Output all lines exactly.
+++
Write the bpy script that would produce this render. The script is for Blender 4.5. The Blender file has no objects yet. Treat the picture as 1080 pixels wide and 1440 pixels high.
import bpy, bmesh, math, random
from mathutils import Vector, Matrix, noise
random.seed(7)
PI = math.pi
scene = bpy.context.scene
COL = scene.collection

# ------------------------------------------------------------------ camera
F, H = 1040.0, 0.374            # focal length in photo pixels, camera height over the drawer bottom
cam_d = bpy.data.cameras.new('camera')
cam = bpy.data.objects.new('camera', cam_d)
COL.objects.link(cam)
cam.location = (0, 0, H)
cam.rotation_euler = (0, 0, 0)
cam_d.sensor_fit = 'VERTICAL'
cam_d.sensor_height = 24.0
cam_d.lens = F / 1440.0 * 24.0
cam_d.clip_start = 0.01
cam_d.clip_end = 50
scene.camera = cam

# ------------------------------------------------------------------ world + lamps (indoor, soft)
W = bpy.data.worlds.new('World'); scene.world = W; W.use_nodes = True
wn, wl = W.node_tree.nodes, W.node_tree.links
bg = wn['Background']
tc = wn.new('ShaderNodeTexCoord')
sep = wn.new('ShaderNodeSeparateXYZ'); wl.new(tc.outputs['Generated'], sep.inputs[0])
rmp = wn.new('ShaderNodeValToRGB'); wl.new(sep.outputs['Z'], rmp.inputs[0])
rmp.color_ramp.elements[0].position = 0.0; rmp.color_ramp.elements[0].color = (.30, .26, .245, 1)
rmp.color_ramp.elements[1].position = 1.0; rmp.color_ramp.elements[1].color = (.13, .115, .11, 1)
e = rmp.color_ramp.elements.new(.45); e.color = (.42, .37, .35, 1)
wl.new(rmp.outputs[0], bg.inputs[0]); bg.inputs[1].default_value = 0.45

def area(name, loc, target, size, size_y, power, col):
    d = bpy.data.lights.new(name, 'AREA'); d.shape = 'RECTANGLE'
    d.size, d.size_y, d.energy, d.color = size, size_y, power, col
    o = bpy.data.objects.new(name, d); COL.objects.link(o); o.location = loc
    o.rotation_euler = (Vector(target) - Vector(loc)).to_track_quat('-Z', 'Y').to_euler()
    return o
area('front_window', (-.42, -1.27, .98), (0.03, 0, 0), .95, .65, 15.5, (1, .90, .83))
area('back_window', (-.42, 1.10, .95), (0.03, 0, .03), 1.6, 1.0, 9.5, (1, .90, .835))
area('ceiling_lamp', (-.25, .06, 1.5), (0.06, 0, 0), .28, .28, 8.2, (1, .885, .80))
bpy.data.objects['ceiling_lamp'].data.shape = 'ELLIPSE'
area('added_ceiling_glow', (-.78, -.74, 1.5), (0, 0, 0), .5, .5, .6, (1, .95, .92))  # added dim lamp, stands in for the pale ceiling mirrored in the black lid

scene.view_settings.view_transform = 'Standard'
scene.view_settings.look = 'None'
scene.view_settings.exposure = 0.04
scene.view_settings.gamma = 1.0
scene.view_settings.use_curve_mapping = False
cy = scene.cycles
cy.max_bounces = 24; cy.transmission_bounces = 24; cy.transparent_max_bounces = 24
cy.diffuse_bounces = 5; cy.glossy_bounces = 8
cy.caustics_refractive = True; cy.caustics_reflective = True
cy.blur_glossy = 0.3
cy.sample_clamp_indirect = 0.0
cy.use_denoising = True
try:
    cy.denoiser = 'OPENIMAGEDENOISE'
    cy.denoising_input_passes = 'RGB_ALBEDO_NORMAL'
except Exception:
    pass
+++
### The solution
Write the bpy script that would produce this render. The script is for Blender 4.5. The Blender file has no objects yet. Treat the picture as 1080 pixels wide and 1440 pixels high.
import bpy, bmesh, math, random
from mathutils import Vector, Matrix, noise
random.seed(7)
PI = math.pi
scene = bpy.context.scene
COL = scene.collection

# ------------------------------------------------------------------ camera
F, H = 1040.0, 0.374            # focal length in photo pixels, camera height over the drawer bottom
cam_d = bpy.data.cameras.new('camera')
cam = bpy.data.objects.new('camera', cam_d)
COL.objects.link(cam)
cam.location = (0, 0, H)
cam.rotation_euler = (0, 0, 0)
cam_d.sensor_fit = 'VERTICAL'
cam_d.sensor_height = 24.0
cam_d.lens = F / 1440.0 * 24.0
cam_d.clip_start = 0.01
cam_d.clip_end = 50
scene.camera = cam

# ------------------------------------------------------------------ world + lamps (indoor, soft)
W = bpy.data.worlds.new('World'); scene.world = W; W.use_nodes = True
wn, wl = W.node_tree.nodes, W.node_tree.links
bg = wn['Background']
tc = wn.new('ShaderNodeTexCoord')
sep = wn.new('ShaderNodeSeparateXYZ'); wl.new(tc.outputs['Generated'], sep.inputs[0])
rmp = wn.new('ShaderNodeValToRGB'); wl.new(sep.outputs['Z'], rmp.inputs[0])
rmp.color_ramp.elements[0].position = 0.0; rmp.color_ramp.elements[0].color = (.30, .26, .245, 1)
rmp.color_ramp.elements[1].position = 1.0; rmp.color_ramp.elements[1].color = (.13, .115, .11, 1)
e = rmp.color_ramp.elements.new(.45); e.color = (.42, .37, .35, 1)
wl.new(rmp.outputs[0], bg.inputs[0]); bg.inputs[1].default_value = 0.45

def area(name, loc, target, size, size_y, power, col):
    d = bpy.data.lights.new(name, 'AREA'); d.shape = 'RECTANGLE'
    d.size, d.size_y, d.energy, d.color = size, size_y, power, col
    o = bpy.data.objects.new(name, d); COL.objects.link(o); o.location = loc
    o.rotation_euler = (Vector(target) - Vector(loc)).to_track_quat('-Z', 'Y').to_euler()
    return o
area('front_window', (-.42, -1.27, .98), (0.03, 0, 0), .95, .65, 15.5, (1, .90, .83))
area('back_window', (-.42, 1.10, .95), (0.03, 0, .03), 1.6, 1.0, 9.5, (1, .90, .835))
area('ceiling_lamp', (-.25, .06, 1.5), (0.06, 0, 0), .28, .28, 8.2, (1, .885, .80))
bpy.data.objects['ceiling_lamp'].data.shape = 'ELLIPSE'
area('added_ceiling_glow', (-.78, -.74, 1.5), (0, 0, 0), .5, .5, .6, (1, .95, .92))  # added dim lamp, stands in for the pale ceiling mirrored in the black lid

scene.view_settings.view_transform = 'Standard'
scene.view_settings.look = 'None'
scene.view_settings.exposure = 0.04
scene.view_settings.gamma = 1.0
scene.view_settings.use_curve_mapping = False
cy = scene.cycles
cy.max_bounces = 24; cy.transmission_bounces = 24; cy.transparent_max_bounces = 24
cy.diffuse_bounces = 5; cy.glossy_bounces = 8
cy.caustics_refractive = True; cy.caustics_reflective = True
cy.blur_glossy = 0.3
cy.sample_clamp_indirect = 0.0
cy.use_denoising = True
try:
    cy.denoiser = 'OPENIMAGEDENOISE'
    cy.denoising_input_passes = 'RGB_ALBEDO_NORMAL'
except Exception:
    pass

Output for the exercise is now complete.